The fire claimed twenty homes in our area, countless sheds, out-buildings, fences, tractors and other vehicles. Everyone in the community pitched in and fought it for a week. Eric's house was safe. I got a wonderful Christmas present: one of the best friends a bloke could ever have.

7 comments:

phil said...

Shit.

Words don't...

Jonathan said...

Bloody hell, that must have been terrifying!

Laurie said...

Well, let's just say I'm glad I had my brown corduroys on, Jonathon.

decius said...

It was god taking exception to kiwi sheep-shagging drongos.

Philip said...

Brown corduroys with fire around? Have you no sense of fashion at all? Those colours are going to clash horribly, what were you thinking!

:)

severalspeciesof said...

Nothing like a wee bit of excitement to remember a Christmas past...

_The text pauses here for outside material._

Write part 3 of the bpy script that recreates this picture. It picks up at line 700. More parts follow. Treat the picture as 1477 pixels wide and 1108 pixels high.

Glad you made it through...

And I do wonder...

What was the horse thinking?

Apathy Personified said...

Bush fires are definately an 'interesting' dimension to add into the whole christmas thing - i'll think twice next time i start to complain that the weather on christmas day is overcast, grey and boring.

Glad most people managed to save their properties and more importantly, themselves.